No sonnet has been more frequently localized—erroneously localized than this. It is often supposed to depict the Thames above Kew, but Mr. Norris says that ‘every one familiar with Hemingford Meadow will see that it describes the Ouse backwater near Porto Bello, where the author as a young man was constantly seen on summer evenings listening from a canoe to the blackcaps and nightingales of the Thicket.’

That excellent critic, Mr. Earl Hodgson, the editor of Dr. Gordon Hake’s ‘New Day,’ seems to think that the ‘lily-isles’ are on the Thames at Kelmscott, while other writers have frequently localized these ‘lily-isles’ on the Avon at Stratford. But, no doubt, Mr. Norris is right in placing them on the Ouse.

This, however, gives me a good opportunity of saying a few words about Mr. Watts-Dunton’s love of the Avon. The sacred old town of Stratford-on-Avon has always been a favourite haunt of Mr. Watts-Dunton’s. No poet of our time has shown a greater love of our English rivers, but he seems to love the Avon even more passionately than the Ouse. He cannot describe the soft sands of Petit Bot Bay in Guernsey without bringing in an allusion to ‘Avon’s sacred silt.’ It was at Stratford-on-Avon that he wrote several of his poems, notably the two sonnets which appeared first in the ‘Athenæum,’ and afterwards in the little volume, ‘Jubilee Greetings at Spithead to the Men of Greater Britain.’ They are entitled ‘The Breath of Avon: To English-speaking Pilgrims on Shakspeare’s Birthday’:—

Whate’er of woe the Dark may hide in womb
For England, mother of kings of battle and song—
Rapine, or racial hate’s mysterious wrong,
Blizzard of Chance, or fiery dart of Doom—
Let breath of Avon, rich of meadow-bloom,
Bind her to that great daughter sever’d long—
To near and far-off children young and strong—
With fetters woven of Avon’s flower perfume.
Welcome, ye English-speaking pilgrims, ye
Whose hands around the world are join’d by him,
Who make his speech the language of the sea,
Till winds of Ocean waft from rim to rim
The Breath of Avon: let this great day be
A Feast of Race no power shall ever dim.

From where the steeds of Earth’s twin oceans toss
Their manes along Columbia’s chariot-way;
From where Australia’s long blue billows play;
From where the morn, quenching the Southern Cross,
Startling the frigate-bird and albatross
Asleep in air, breaks over Table Bay—
Come hither, pilgrims, where these rushes sway
’Tween grassy banks of Avon soft as moss!
For, if ye found the breath of Ocean sweet,
Sweeter is Avon’s earthy, flowery smell,
Distill’d from roots that feel the coming spell
Of May, who bids all flowers that lov’d him meet
In meadows that, remembering Shakspeare’s feet,
Hold still a dream of music where they fell.

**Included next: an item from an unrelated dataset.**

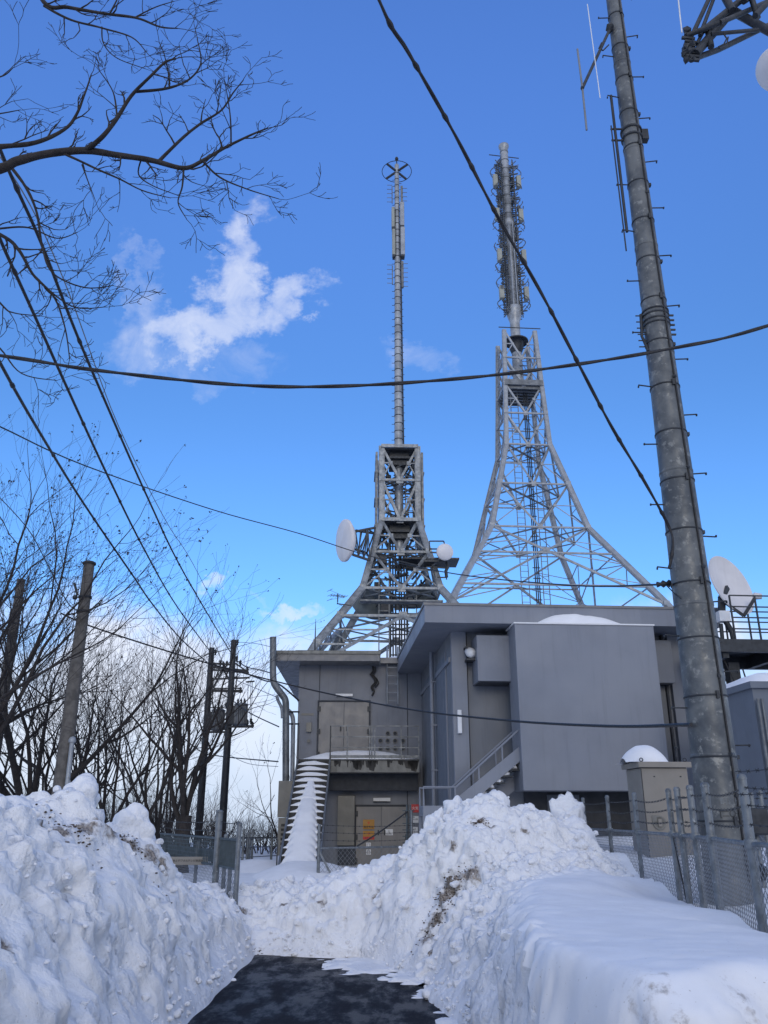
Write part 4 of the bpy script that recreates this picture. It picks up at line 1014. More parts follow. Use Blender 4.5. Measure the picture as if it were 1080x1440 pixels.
# dishes of the left tower
def dish(px, py, D, r, ax, name, label, m='white', deep=.3, radome=True, mount=None, mm='galvd'):
    c = P(px, py, D); e = empty(name, c, 0, label, 'microwave dish'); ax = Vector(ax).normalized()
    if radome: pr = [(0, .08), (r*.5, .07), (r*.96, .01), (r, -.02), (r*1.0, -.12), (r*.75, -.12-deep*.45), (r*.3, -.12-deep*.9), (0, -.12-deep)]
    else: pr = [(0, -deep), (r*.3, -deep*.9), (r*.7, -deep*.5), (r, 0), (r*1.01, -.02), (r*.7, -deep*.5-.04), (r*.3, -deep*.9-.04), (0, -deep-.04)]
    MB().lathe(pr, (0, 0, 0), ax, 36).build('reflector' if not radome else 'radome', m, e)
    if mount:
        mb = MB()
        for p in mount: mb.tube([-ax*(.1+deep)*.8+Vector(p[0]), p[1]], .04, 6)
        mb.build('mount', mm, e)
    return e
c0 = P(483, 760, 34.2)
d1 = dish(483, 760, 34.2, .93, (-.88, -.40, -.08), 'microwave_dish', 'large oval white-grey microwave dish projecting from the left side of the shorter tower', 'white', .4)
tr = MB(); rp = lambda px, py, D_: P(px, py, D_)-c0
cs = [[rp(497, 748, 34.0), rp(528, 742, 34.2)], [rp(496, 780, 34.0), rp(520, 788, 34.2)], [rp(500, 746, 35.2), rp(526, 750, 35.6)], [rp(498, 772, 35.2), rp(516, 778, 35.6)]]
for a, b in cs: tr.bar(a, b, .09)
for t in (0, .33, .66, 1):
    q = [a.lerp(b, t) for a, b in cs]
    for i, j in ((0, 1), (1, 3), (3, 2), (2, 0)): tr.bar(q[i], q[j], .06)
for t0, t1_ in ((0, .33), (.66, .33), (.66, 1)):
    for i, j in ((0, 1), (2, 3), (0, 2)): tr.bar(cs[i][0].lerp(cs[i][1], t0), cs[j][0].lerp(cs[j][1], t1_), .05)
tr.bar(cs[0][0].lerp(cs[1][0], .5), Vector((.3, .1, 0)), .35); tr.build('mount_truss', 'dsteel', d1)
dish(626, 776, 33.6, .36, (.15, -.97, -.12), 'microwave_dish', 'small round white dish on the right side of the shorter tower', 'white', .25, mount=[((0, 0, 0), (.05, .5, -.1)), ((0, 0, -.1), (-.6, .7, -.5)), ((0, 0, 0), (-.6, .7, .2))])
fm = MB(); g = lambda px, py: P(px, py, 34.2)
for a, b in (((604, 761), (624, 761)), ((604, 761), (604, 775)), ((624, 761), (625, 765)), ((604, 772), (618, 772)), ((600, 786), (626, 786)), ((600, 797), (628, 799)), ((627, 785), (628, 815)), ((615, 812), (628, 812)), ((606, 786), (612, 812))): fm.bar(g(*a), g(*b), .05)
fm.box(*[x for t in zip(tuple(g(612, 790)-Vector((.5, .3, .08))), tuple(g(612, 790)+Vector((.5, .5, .0)))) for x in t])
fm.tube([g(627, 785), g(628, 790), g(630, 797), g(627, 803), g(628, 812)], .07, 6)
tag(fm.build('dish_bracket', 'dsteel'), 'dark bracket frame holding the small round dish on the shorter tower', 'bracket')
dish(523, 850, 37.2, .98, (-.25, .80, -.52), 'microwave_dish', 'big grey-green dish seen from beneath inside the left waist of the shorter tower', 'dishd', .40, False)
dish(593, 838, 37.2, .80, (.3, .80, -.52), 'microwave_dish', 'big dark dish seen from beneath inside the right waist of the shorter tower', 'dishd', .35, False)
def yagi(px, py, D, label):
    c = P(px, py, D); e = empty('yagi_antenna', c, 0, label, 'antenna'); b = MB()
    b.tube([(.0, 0, -.25), (0, 0, .1)], .025, 6); b.bar((-.05, .3, -.25), (.55, .3, -.33), .04); b.bar((0, 0, -.22), (-.02, .3, -.25), .03); b.build('bracket', 'dsteel', e)
    f = MB(); f.bar((-.3, -.15, 0), (.3, .15, 0), .02); 
    for k in range(7): 
        t = k/6*2-1; f.bar((.3*t-.12, .15*t+.2, 0), (.3*t+.12, .15*t-.2, 0), .015)
    for k in (-.2, .2): f.bar((-.32, -.16, k), (.3, .15, 0), .012); f.bar((-.32-.12, -.16+.2, k), (-.32+.12, -.16-.2, k), .015)
    f.build('elements', 'galvd', e)
yagi(475, 838, 33.0, 'small yagi television antenna on a bracket left of the shorter tower')

# --- right tower ----------------------------------------------------------------
T2 = Frame(P(745, 850, 51.2).x, 51.2, math.radians(4.2))
t2 = empty('transmission_tower', (T2.o.x, 51.2, 0), T2.r, 'taller silver lattice tower with flaring legs and an antenna-covered mast behind the right building', 'lattice tower')
rows = ((465, 708.6, 751.4), (503, 709, 756), (541, 709.7, 760.6), (581, 710.2, 766), (625, 712, 773), (680, 702.5, 799), (741, 693, 828), (848, 638, 941))
lv = levels_from_pixels(T2, 0, rows)
print('T2', [(round(a, 2), round(b, 2), round(c, 2)) for a, b, c in lv])
cx2 = float(np.mean([l[2] for l in lv])); lv2 = [(l[0], l[1]) for l in lv]
s_ = (lv2[-1][1]-lv2[-2][1])/(lv2[-2][0]-lv2[-1][0]); lv2.append((0.0, lv2[-1][1]+s_*lv2[-1][0]*.8))
legs(t2, lv2, cx2, 0, .215, 'galv')
brace(t2, lv2, cx2, 0, .098, ['Vhs', 'Vhs', 'Vhs', 'Vhs', 'Vhs', 'Vhs', 'Xs', 'Xs'], 'galv')
plan_brace(t2, lv2, cx2, 0, .11, (2, 4, 5, 6), 'galvd')
hz = MB(); z, h = lerp(lv2[6][0], lv2[7][0], .36), lerp(lv2[6][1], lv2[7][1], .36)
for A, B in faces(): hz.angle(corner(cx2, 0, h, z, *A), corner(cx2, 0, h, z, *B), .10)
z2, h2 = lerp(lv2[6][0], lv2[7][0], .78), lerp(lv2[6][1], lv2[7][1], .78)
for A, B in faces(): hz.angle(corner(cx2, 0, h2, z2, *A), corner(cx2, 0, h2, z2, *B), .10)
hz.build('horizontal_tie', 'galv', t2)
pl = MB(); z, h = lv2[2]
pl.box(cx2-h+.05, cx2+h-.05, -h+.05, h-.05, z-.1, z); pl.box(cx2-h-.05, cx2+h+.05, -h-.2, -h-.17, z-.1, z+.3)
for k in range(7): pl.box(cx2-h, cx2+h, -h+k*h*.33, -h+k*h*.33+.1, z-.3, z-.101)
pl.build('platform', 'galvd', t2)
ld = MB(); ladder(ld, cx2-.55, -.6, 5, lv2[2][0], .5, .4); ladder(ld, cx2+.9, -.2, 5, lv2[4][0], .4, .5)
ld.build('ladder', 'galvd', t2)
cb = MB()
for x in (.18, .30, .42): cb.tube([(cx2+x, -.4, 5), (cx2+x, -.4, lv2[2][0])], .04, 6)
for k in range(40): cb.box(cx2+.05, cx2+.55, -.38, -.33, 6+k*.7, 6.05+k*.7)
cb.build('feeder_cables', 'dsteel', t2)
top2 = lv2[0][0]
bs = MB(); bs.lathe([(lv2[0][1]*.8, 0), (lv2[0][1]*.8, .1), (.5, .12), (.5, -.5), (.35, -.9)], (cx2, 0, top2-.3), n=20); bs.bar((cx2-lv2[0][1]-.4, -1.2, top2+.15), (cx2+lv2[0][1]+.4, -1.2, top2+.15), .05); bs.build('mast_seat', 'dsteel', t2)
ztop2 = T2.hit(707, 206, 0)[1]; zfl = T2.hit(712, 316, 0)[1]; zcn = T2.hit(719, 443, 0)[1]
def sc2(w, z): return w
mp = MB()
rT = .30
mp.lathe([(.36, ztop2+.06), (.40, ztop2+.06), (.40, ztop2-.1), (.32, ztop2-.25), (rT, ztop2-.5), (rT, zfl+.35), (.46, zfl+.3), (.46, zfl-.2), (.27, zfl-.25), (.27, zcn+.8), (.60, zcn+.55), (.62, zcn+.25), (.36, zcn-.6), (.34, top2-.2), (.38, lv2[2][0]+.2)], (cx2, 0, 0), n=22)
mo2 = mp.build('mast_pole', 'mast', t2)
rg = MB(); z = zfl+.9
while z < ztop2-.5: rg.lathe([(rT, 0), (rT+.03, .01), (rT+.03, .07), (rT, .08)], (cx2, 0, z), n=18); z += .85
rg.build('band', 'galvd', mo2)
ri = MB()
for x, y in ((-.42, -.1), (-.38, .25), (.42, -.1), (.2, -.45), (-.12, -.5)): ri.tube([(cx2+x, y, zcn+.5), (cx2+x*.95, y*.95, zfl+(.0 if x > 0 else -.4))], .05, 6)
ri.build('riser_pipe', 'galv', mo2)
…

It was during a visit to Stratford-on-Avon in 1880 that Mr. Watts-Dunton wrote the cantata, ‘Christmas at the Mermaid,’ a poem in which breathes the very atmosphere of Shakespeare’s town. There are no poetical descriptions of the Avon that can stand for a moment beside the descriptions in this poem, which I shall discuss later.

A typical meadow of Cowslip Country, or, as it is sometimes called, ‘The Green Country,’ is Hemingford Meadow, adjoining St. Ives. It is a level tract of land on the banks of the Ouse, consisting of deposits of alluvium from the overflowings of the river. In summer it is clothed with gay flowers, and in winter, during floods and frosts, it is used as a skating-ground, for St. Ives, being on the border of the Fens, is a famous skating centre. On the opposite side of the meadow is The Thicket, of which I am able to give a lovely picture. This, no doubt, is the scene described in one of Mr. Watts-Dunton’s birthday addresses to Tennyson:—

Another birthday breaks: he is with us still.
There through the branches of the glittering trees
The birthday sun gilds grass and flower: the breeze
Sends forth methinks a thrill—a conscious thrill
That tells yon meadows by the steaming rill—
Where, o’er the clover waiting for the bees,
The mist shines round the cattle to their knees—
‘Another birthday breaks: he is with us still!’